Yes, Trump's win was a triumph of the hideous racism, sexism and xenophobia that has always run through American society. But his coalition also took aim at the neoliberal gentry's pathetic reliance on proxies to communicate with flyover America. They fed on the widespread visceral disdain red-staters felt toward the very people Hillary Clinton's campaign enlisted all year to speak on its behalf: Hollywood actors, big-ticket musicians, Beltway activists, academics, and especially media figures.
As heir to Thompson (who knew "flyover country") and Crouser (who knew journalists know jack) Taibbi is a disappointment.

And even though he is more than a decade older than Thompson was covering the 1972 campaign, Taibbi is a big crybaby.

Someone in New York City told him to "f*** yourself"?

Well, what do he expect from people the press labels as sexist, racist, xenophobic, and unAmerican? "Welcome, sonny"? "Make yourself at home"? "Marry my daughter"?

But it was not personal.

It was directed to the press in general.

And what did Chris Cillizza of the Washington Post say about the press?
One of Donald Trump's hobby horses during the presidential campaign and even now that he has emerged as the president-elect is how deeply negative the media coverage of him was during the 2016 race.
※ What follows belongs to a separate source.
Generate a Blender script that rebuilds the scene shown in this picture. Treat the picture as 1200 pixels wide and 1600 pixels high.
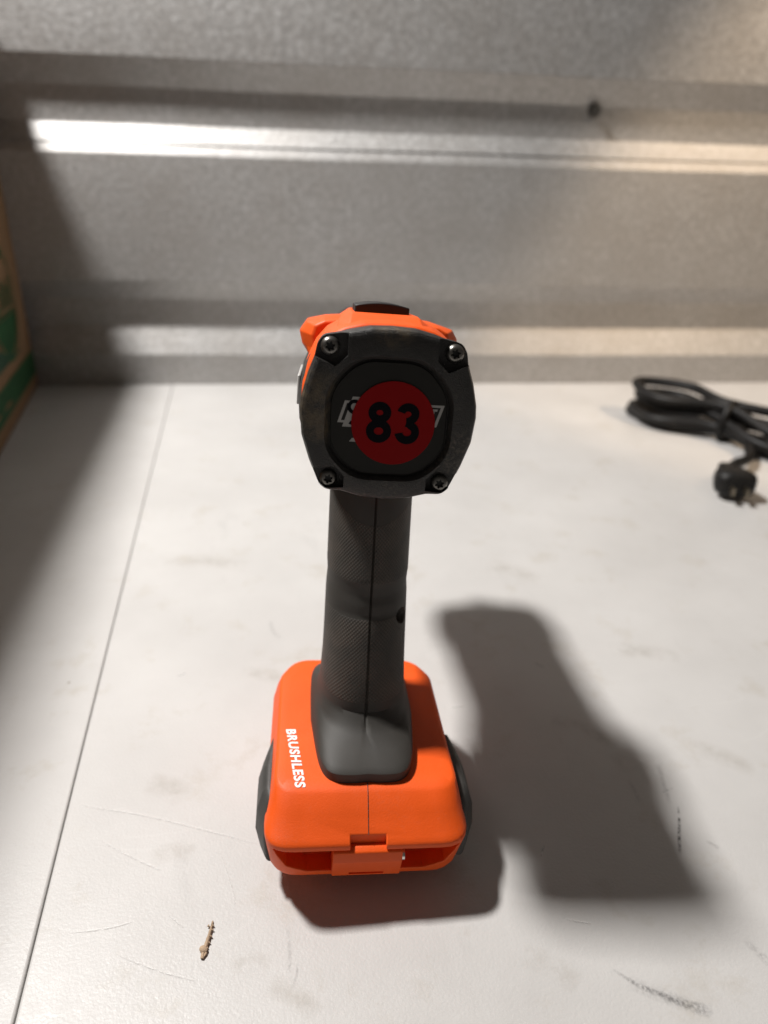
import bpy, bmesh, math, random
from mathutils import Vector, Matrix
from mathutils.bvhtree import BVHTree

random.seed(7)
rad = math.radians
S = bpy.context.scene
COL = S.collection
for o in list(bpy.data.objects):
    bpy.data.objects.remove(o)

# ------------------------------------------------------------------ camera
cam = bpy.data.cameras.new('camera')
cam.sensor_fit = 'VERTICAL'
cam.sensor_height = 36
cam.lens = 24.75
cam.clip_start = 0.01
cam.clip_end = 50
cam.dof.use_dof = True
cam.dof.focus_distance = 0.238
cam.dof.aperture_fstop = 7.4
co = bpy.data.objects.new('camera', cam)
COL.objects.link(co)
co.location = (0, 0, 0.238)
co.rotation_mode = 'QUATERNION'
co.rotation_quaternion = (Matrix.Rotation(rad(65), 4, 'X') @ Matrix.Rotation(rad(1.6), 4, 'Z')).to_quaternion()
S.camera = co
S.render.resolution_x = 768
S.render.resolution_y = 1024

# ------------------------------------------------------------------ light
W = bpy.data.worlds.new('World')
S.world = W
W.use_nodes = True
bg = W.node_tree.nodes['Background']
bg.inputs[0].default_value = (1.0, 0.92, 0.84, 1)
bg.inputs[1].default_value = 0.08


def lamp(name, kind, loc, target, energy, color, **kw):
    l = bpy.data.lights.new(name, kind)
    l.energy = energy
    l.color = color
    for k, v in kw.items():
        setattr(l, k, v)
    o = bpy.data.objects.new(name, l)
    o.location = loc
    o.rotation_euler = (Vector(target) - Vector(loc)).to_track_quat('-Z', 'Y').to_euler()
    COL.objects.link(o)
    return o


key = lamp('ceiling_lamp', 'AREA', (-0.625, 0.505, 1.32), (0.02, 0.505, 0), 33, (1, 0.975, 0.945), shape='RECTANGLE', size=0.11, size_y=0.15)
key.rotation_euler = (0, rad(-24.5), 0)
lamp('side_lamp', 'SPOT', (1.0, 0.15, 1.15), (0.74, 0.92, 0.06), 50, (1, 0.77, 0.54),
     spot_size=rad(48), spot_blend=0.25, shadow_soft_size=0.05)

S.view_settings.view_transform = 'Standard'
S.view_settings.look = 'None'
S.view_settings.exposure = 0
S.view_settings.gamma = 1


# ------------------------------------------------------------------ materials
class NT:
    def __init__(self, name):
        self.m = bpy.data.materials.new(name)
        self.m.use_nodes = True
        self.t = self.m.node_tree
        self.b = self.t.nodes['Principled BSDF']

    def n(self, kind, ins=None, **kw):
        x = self.t.nodes.new(kind)
        for k, v in kw.items():
            setattr(x, k, v)
        for k, v in (ins or {}).items():
            self.put(x.inputs[k], v)
        return x

    def put(self, sock, v):
        if isinstance(v, bpy.types.NodeSocket):
            self.t.links.new(v, sock)
        elif isinstance(v, (tuple, list)) and len(v) == 3 and sock.type == 'RGBA':
            sock.default_value = (*v, 1)
        else:
            sock.default_value = v

    def math(self, op, a, b=0.0, c=0.0, clamp=False):
        x = self.n('ShaderNodeMath', operation=op, use_clamp=clamp)
        for i, v in enumerate((a, b, c)):
            self.put(x.inputs[i], v)
        return x.outputs[0]

    def coord(self):
        return self.n('ShaderNodeTexCoord').outputs['Object']

    def noise(self, vec, scale, detail=3, rough=0.55, scl=None):
        if scl:
            mp = self.n('ShaderNodeMapping', {'Vector': vec, 'Scale': scl})
            vec = mp.outputs[0]
        return self.n('ShaderNodeTexNoise', {'Vector': vec, 'Scale': scale, 'Detail': detail, 'Roughness': rough}).outputs['Fac']

    def ramp(self, fac, stops):
        x = self.n('ShaderNodeValToRGB', {'Fac': fac})
        e = x.color_ramp.elements
        while len(e) < len(stops):
            e.new(0.5)
        for el, (p, c) in zip(e, stops):
            el.position = p
            el.color = (*c, 1) if len(c) == 3 else c
        return x.outputs[0]

    def mix(self, fac, a, b, mode='MIX'):
        x = self.n('ShaderNodeMix', data_type='RGBA', blend_type=mode)
        self.put(x.inputs[0], fac)
        self.put(x.inputs[6], a)
        self.put(x.inputs[7], b)
        return x.outputs[2]

    def bump(self, h, strength=0.3, dist=0.0005, normal=None):
        x = self.n('ShaderNodeBump', {'Height': h, 'Strength': strength, 'Distance': dist})
        if normal:
            self.put(x.inputs['Normal'], normal)
        return x.outputs[0]

    def set(self, **kw):
        names = {'color': 'Base Color', 'rough': 'Roughness', 'metal': 'Metallic', 'spec': 'Specular IOR Level',
                 'normal': 'Normal', 'alpha': 'Alpha'}
        for k, v in kw.items():
            self.put(self.b.inputs[names[k]], v)
        return self.m


def plastic(name, col, rough, grain=3000, gs=0.25, gd=0.0002, var=0.12, dust=0.0, patches=()):
    m = NT(name)
    c = m.coord()
    v = m.noise(c, 60, 4)
    hi = tuple(x * (1 + var) for x in col)
    lo = tuple(x * (1 - var) for x in col)
    colr = m.ramp(v, [(0.3, lo), (0.7, hi)])
    if dust:
        d = m.noise(c, 35, 5, 0.7)
        d2 = m.noise(c, 900, 2, 0.6)
        f = m.math('MULTIPLY', m.ramp(d, [(0.48, (0, 0, 0)), (0.75, (1, 1, 1))]), m.ramp(d2, [(0.45, (0, 0, 0)), (0.7, (1, 1, 1))]))
        colr = m.mix(m.math('MULTIPLY', f, dust), colr, (0.30, 0.25, 0.19))
    for (px, py, pz, pr) in patches:
        dd = m.n('ShaderNodeVectorMath', {0: c, 1: (px, py, pz)}, operation='DISTANCE').outputs['Value']
        f = m.math('SUBTRACT', 1.0, m.math('DIVIDE', dd, pr), clamp=True)
        f = m.math('MULTIPLY', m.math('MULTIPLY', f, 2.2, clamp=True), m.ramp(m.noise(c, 330, 5, 0.75), [(0.38, (0, 0, 0)), (0.66, (1, 1, 1))]))
        colr = m.mix(m.math('MULTIPLY', f, 0.8), colr, (0.13, 0.098, 0.060))
    r = m.math('ADD', m.math('MULTIPLY', m.noise(c, 120, 3), 0.16), rough - 0.08)
    g = m.noise(c, grain, 2)
    return m.set(color=colr, rough=r, normal=m.bump(g, gs, gd))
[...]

Turns out he was right, according to a new study out of Harvard's Shorenstein Center on Media, Politics and Public Policy.
“His coverage was negative from the start [of the general election] and never came close to entering positive territory,” writes Thomas E. Patterson, the Bradlee Professor of Government and the Press at Harvard. “During his best weeks, the coverage ran 2-to-1 negative over positive. In his worst weeks, the ratio was more than 10-to-1. If there was a silver lining for Trump, it was that his two best weeks were the ones just preceding the November balloting.”
The negativity of the coverage was broadly consistent across each of the outlets the Harvard study included. CBS had the most negative coverage and Fox News Channel the least negative, but the differences between the two were not vast.

Have a little fun. Read "Trump the Press," in which I skewer media experts who wrongly predicted Trump would lose the Republican nomination. "Trump the Press" is available as a paperback, and on Kindle.
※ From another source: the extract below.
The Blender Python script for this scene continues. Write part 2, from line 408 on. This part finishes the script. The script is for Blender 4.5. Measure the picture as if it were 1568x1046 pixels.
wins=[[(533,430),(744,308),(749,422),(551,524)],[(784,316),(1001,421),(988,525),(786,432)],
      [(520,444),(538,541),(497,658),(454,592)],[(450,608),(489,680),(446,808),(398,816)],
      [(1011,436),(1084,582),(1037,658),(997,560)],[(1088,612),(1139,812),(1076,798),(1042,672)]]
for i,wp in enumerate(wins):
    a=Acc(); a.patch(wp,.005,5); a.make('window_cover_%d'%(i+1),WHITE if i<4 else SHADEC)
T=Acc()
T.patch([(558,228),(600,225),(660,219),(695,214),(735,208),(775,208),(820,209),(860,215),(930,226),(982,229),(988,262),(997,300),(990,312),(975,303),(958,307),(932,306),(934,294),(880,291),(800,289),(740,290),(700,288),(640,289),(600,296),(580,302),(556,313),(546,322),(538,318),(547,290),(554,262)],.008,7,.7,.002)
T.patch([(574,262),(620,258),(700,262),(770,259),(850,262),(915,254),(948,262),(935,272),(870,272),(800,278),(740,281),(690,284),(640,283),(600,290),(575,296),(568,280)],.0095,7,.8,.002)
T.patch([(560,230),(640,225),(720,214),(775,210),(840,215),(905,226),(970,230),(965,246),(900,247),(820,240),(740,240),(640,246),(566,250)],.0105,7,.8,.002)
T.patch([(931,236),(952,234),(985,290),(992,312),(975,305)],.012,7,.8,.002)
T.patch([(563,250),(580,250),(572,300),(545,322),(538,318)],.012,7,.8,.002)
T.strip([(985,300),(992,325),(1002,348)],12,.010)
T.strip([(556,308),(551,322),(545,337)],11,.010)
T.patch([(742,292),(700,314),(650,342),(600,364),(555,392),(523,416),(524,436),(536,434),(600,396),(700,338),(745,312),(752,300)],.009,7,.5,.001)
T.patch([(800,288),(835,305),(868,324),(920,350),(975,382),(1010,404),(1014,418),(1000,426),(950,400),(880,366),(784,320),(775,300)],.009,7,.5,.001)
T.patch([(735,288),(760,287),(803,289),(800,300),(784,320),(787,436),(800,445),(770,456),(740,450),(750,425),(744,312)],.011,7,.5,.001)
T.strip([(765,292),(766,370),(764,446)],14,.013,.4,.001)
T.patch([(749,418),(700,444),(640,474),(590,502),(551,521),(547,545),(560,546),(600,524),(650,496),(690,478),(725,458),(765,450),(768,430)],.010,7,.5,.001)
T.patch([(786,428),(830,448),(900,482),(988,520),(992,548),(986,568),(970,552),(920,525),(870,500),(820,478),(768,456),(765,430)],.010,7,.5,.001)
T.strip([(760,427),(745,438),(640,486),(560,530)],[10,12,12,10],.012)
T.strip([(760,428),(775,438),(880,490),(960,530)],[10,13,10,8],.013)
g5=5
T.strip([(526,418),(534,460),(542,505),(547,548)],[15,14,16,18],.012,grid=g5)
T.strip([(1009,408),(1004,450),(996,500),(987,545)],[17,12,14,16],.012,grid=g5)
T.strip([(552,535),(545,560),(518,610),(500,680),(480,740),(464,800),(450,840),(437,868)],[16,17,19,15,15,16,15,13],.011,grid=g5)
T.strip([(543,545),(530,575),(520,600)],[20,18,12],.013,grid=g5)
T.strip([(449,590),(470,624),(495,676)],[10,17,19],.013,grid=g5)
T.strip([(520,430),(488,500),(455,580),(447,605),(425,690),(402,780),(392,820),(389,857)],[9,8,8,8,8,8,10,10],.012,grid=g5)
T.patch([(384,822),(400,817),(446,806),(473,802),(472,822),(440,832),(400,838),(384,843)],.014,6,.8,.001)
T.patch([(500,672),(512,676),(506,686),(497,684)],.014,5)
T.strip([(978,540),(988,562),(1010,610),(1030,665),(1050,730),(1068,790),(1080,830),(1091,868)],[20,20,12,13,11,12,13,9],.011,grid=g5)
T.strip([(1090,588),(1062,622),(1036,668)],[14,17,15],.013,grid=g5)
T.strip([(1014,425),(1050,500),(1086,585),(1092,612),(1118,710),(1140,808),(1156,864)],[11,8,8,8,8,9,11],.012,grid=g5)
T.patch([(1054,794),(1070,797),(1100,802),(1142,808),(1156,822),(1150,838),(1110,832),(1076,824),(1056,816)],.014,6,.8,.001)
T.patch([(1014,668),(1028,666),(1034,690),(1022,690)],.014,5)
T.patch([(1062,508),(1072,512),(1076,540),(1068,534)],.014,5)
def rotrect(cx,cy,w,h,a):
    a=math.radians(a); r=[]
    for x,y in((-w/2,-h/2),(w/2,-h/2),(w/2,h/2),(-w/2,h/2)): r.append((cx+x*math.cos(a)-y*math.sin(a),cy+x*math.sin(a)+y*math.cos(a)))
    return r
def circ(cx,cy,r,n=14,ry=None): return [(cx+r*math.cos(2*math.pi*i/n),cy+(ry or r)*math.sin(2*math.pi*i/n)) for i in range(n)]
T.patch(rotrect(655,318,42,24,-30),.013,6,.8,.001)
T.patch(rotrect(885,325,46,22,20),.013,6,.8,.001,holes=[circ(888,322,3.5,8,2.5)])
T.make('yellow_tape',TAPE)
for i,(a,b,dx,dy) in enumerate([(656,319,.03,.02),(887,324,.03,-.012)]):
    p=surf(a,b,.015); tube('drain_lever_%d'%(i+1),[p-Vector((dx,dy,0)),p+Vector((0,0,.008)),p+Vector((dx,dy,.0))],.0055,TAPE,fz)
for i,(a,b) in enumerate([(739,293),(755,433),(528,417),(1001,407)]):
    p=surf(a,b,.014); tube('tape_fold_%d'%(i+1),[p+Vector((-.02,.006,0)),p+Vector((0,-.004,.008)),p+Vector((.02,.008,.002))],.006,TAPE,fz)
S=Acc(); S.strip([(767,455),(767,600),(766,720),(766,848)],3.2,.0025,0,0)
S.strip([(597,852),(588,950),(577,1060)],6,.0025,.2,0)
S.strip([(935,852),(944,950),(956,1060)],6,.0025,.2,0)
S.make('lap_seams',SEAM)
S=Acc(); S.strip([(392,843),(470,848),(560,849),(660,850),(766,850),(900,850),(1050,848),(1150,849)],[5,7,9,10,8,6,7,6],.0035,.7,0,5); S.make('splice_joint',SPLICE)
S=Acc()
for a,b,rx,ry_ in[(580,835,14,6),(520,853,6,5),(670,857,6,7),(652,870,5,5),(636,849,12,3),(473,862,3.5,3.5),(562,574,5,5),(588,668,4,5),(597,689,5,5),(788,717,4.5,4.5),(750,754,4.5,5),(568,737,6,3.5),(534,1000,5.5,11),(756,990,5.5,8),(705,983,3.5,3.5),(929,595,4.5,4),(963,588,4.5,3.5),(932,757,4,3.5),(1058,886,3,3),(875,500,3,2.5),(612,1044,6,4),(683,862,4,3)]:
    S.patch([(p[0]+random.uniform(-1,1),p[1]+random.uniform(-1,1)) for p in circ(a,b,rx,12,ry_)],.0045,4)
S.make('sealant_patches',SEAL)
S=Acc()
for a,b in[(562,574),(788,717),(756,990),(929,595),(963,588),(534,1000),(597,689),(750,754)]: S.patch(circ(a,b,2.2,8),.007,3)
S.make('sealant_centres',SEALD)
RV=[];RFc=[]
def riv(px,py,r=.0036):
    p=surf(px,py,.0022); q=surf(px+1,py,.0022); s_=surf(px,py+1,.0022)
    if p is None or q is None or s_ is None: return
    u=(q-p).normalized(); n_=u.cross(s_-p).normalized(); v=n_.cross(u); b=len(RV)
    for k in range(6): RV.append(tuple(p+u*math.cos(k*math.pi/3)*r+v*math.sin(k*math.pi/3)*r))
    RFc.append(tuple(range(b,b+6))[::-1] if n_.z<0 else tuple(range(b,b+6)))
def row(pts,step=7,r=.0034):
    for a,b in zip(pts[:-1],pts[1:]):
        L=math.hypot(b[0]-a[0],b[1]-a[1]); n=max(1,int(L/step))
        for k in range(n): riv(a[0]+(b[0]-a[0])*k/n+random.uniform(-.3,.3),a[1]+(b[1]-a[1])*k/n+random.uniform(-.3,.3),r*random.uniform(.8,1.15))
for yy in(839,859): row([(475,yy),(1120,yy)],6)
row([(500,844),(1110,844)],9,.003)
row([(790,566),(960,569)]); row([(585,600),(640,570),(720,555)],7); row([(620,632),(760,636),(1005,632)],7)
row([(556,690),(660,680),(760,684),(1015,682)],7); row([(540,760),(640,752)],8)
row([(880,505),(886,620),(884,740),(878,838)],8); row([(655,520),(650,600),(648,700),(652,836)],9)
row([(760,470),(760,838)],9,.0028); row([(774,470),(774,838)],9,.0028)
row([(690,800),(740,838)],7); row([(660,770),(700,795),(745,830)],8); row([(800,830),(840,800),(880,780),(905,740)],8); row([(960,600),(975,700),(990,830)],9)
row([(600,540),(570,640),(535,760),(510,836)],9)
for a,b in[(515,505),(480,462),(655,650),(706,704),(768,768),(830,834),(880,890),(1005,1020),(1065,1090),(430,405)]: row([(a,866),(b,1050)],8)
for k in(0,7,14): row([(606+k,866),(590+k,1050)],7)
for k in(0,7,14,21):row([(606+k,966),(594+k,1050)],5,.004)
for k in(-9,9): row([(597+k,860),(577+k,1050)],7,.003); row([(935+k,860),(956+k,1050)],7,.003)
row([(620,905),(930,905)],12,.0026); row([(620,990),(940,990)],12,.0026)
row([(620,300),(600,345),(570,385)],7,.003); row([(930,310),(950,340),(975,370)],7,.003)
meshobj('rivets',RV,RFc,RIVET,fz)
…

For an autographed copy, email me at 


  1. You have to wonder how much money is wasted on things like:

    "Harvard's Shorenstein Center on Media, Politics and Public Policy."

    Staffed by high-salary idiots.

  2. Thank goodness Will Rogers has passed.
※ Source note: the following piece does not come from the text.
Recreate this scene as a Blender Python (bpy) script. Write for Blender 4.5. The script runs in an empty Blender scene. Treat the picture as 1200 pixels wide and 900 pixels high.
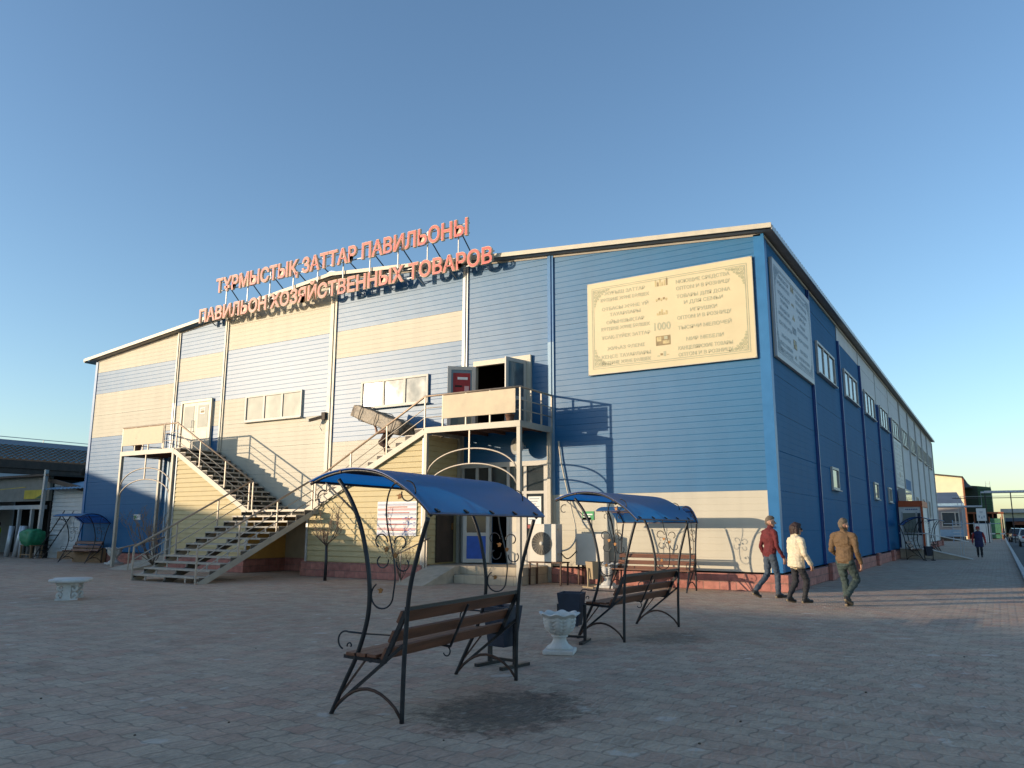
import bpy, bmesh, math, random
from mathutils import Vector, Matrix, noise
R = math.radians
rnd = random.Random(7)
sc = bpy.context.scene
COL = sc.collection

# ------------------------------------------------------------------ camera model (fitted to the photograph)
CYAW, CPIT, CROL, CF, CH = -0.55257, 0.181112, -0.00221, 912.14, 1.55
_f = Vector((math.sin(CYAW) * math.cos(CPIT), math.cos(CYAW) * math.cos(CPIT), math.sin(CPIT)))
_r = Vector((math.cos(CYAW), -math.sin(CYAW), 0))
_d = _f.cross(_r)
_r2 = _r * math.cos(CROL) + _d * math.sin(CROL)
_d2 = _d * math.cos(CROL) - _r * math.sin(CROL)
CAM = Vector((0, 0, CH))

def at(x, y, X=None, Y=None, Z=None):
    d = _r2 * ((x - 600) / CF) + _d2 * ((y - 450) / CF) + _f
    if X is not None: t = X / d.x
    elif Y is not None: t = Y / d.y
    else: t = (Z - CH) / d.z
    return CAM + d * t

cam = bpy.data.cameras.new('camera')
camo = bpy.data.objects.new('camera', cam)
COL.objects.link(camo)
mw = Matrix((( _r2.x, -_d2.x, -_f.x, 0), (_r2.y, -_d2.y, -_f.y, 0), (_r2.z, -_d2.z, -_f.z, CH), (0, 0, 0, 1)))
camo.matrix_world = mw
cam.sensor_width = 36
cam.lens = CF / 1200 * 36
cam.clip_end = 3000
sc.camera = camo

# ------------------------------------------------------------------ light
SUN_AZ, SUN_EL = 45.0, 9.0          # direction the light travels, from +Y towards +X
LD = Vector((math.sin(R(SUN_AZ)) * math.cos(R(SUN_EL)), math.cos(R(SUN_AZ)) * math.cos(R(SUN_EL)), -math.sin(R(SUN_EL))))
sun = bpy.data.lights.new('sun', 'SUN')
sun.energy = 2.85
sun.angle = R(0.5)
sun.color = (1.0, 0.80, 0.56)
so = bpy.data.objects.new('sun', sun)
COL.objects.link(so)
so.rotation_euler = LD.to_track_quat('-Z', 'Y').to_euler()
w = bpy.data.worlds.new("World")
sc.world = w
w.use_nodes = True
nt = w.node_tree
sky = nt.nodes.new('ShaderNodeTexSky')
sky.sky_type = 'NISHITA'
sky.sun_disc = False
sky.sun_elevation = R(SUN_EL)
sky.sun_rotation = R(180 + SUN_AZ)
sky.air_density = 1.0
sky.dust_density = 0.7
sky.ozone_density = 2.6
nt.links.new(sky.outputs[0], nt.nodes['Background'].inputs[0])
nt.nodes['Background'].inputs[1].default_value = 0.15
sc.view_settings.view_transform = 'Standard'
sc.view_settings.look = 'None'
sc.view_settings.gamma = 1
sc.view_settings.exposure = 0.88
sc.view_settings.use_curve_mapping = False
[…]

  3. Actually, Don, it was Timothy Crouse (no r on the end); he wrote a book about the '72 campaign, "The Boys On The Bus." I can't remember if it was any good or not anymore; I probably thought in my youthful idiocy of believing liberals that it was great. I'm sure I'd have a much different opinion now.
    P.S.: Sent a "Suggestion to Purchase" to my local library to get Trump The Press. Charleston County (SC) Library has the biggest materials budget among county libraries in the state, so I'm hoping it'll be on our shelves for MAGA Day.

  4. Well, good on NYC for telling him where to go and what to do when he got there.

    Sounds like he's now about as popular as Yasser Arafat double-parked in a one-way street outside a synagogue during Yom Kippur.

  5. I always like Taibbi's line about former Senate Majority Leader Tom Daschle (D-SD):

    "In Washington there are whores and there are whores, and then there is Tom Daschle. Tom Daschle would suck off a corpse for a cheeseburger."

  6. Hed: President Trump: How America Got It So Wrong
    No, the media got it so wrong. America got it right.
    " He takes office at a time when the chief executive is vastly more powerful than ever before, with nearly unlimited authority to investigate, surveil, torture and assassinate foreigners and even U.S. citizens – powers that didn't seem to trouble people much when they were granted to Barack Obama." They thought they'd win forever after, so the government couldn't be turned against them. (SUCKERS.)
    I wonder how Matt's ulcer is doing, and if he's built or building an underground bunker to stay in for the next 4-8 years.
    "Those of us whose job it is to cover campaigns long ago grew accustomed to treating The People as a kind of dumb animal, whose behavior could sometimes be unpredictable but, in the end, almost always did what it was told." Says it all right there!
    " "When [Trump] talks, I actually understand what he's saying," a young Pennsylvanian named Trent Gower told me at a Trump event a month ago. "But, like, when fricking Hillary Clinton talks, it just sounds like a bunch of bullshit."

    So these Trump voters had a comprehension problem."
    Again he gets it soooooooo wrong. We knew what she was saying to us, and it was bullshit.
    "We refused to accept every signal about whom they hated, and how much. Why? Because Trump's voters were speaking a language that has been taboo in America for decades, if not forever." In his circles/bubbles, yes; not in the wilds of Flyoverlandia.

    OK, I'm done. My inner Fisk says that's enough.

  7. I love these dipshits who criticize Trump's supporters. First they acknowledge that anti-PC and anti-elitism were THE big factors in Trump's election. And then, they un-ironically just keep dissing everybody who doesn't think exactly like they do! WTF.

    Oh well, keep going morons, you're doing great!

    1. Exactly. Keeping Nancy; great. Ellison as DNC chair, outstanding. 'We're LOST but we're making good time!'

  8. "Matt Taibbi is a bit of a moron."

    While true, Matt Taibbi should not be confused with the Moron Horde over at AoSHQ. The Morons and Moronettes at Ace's Place are several standard deviations to the right from Matt on the bell curve.

    This is not saying much, true, but the distinction needs to be made.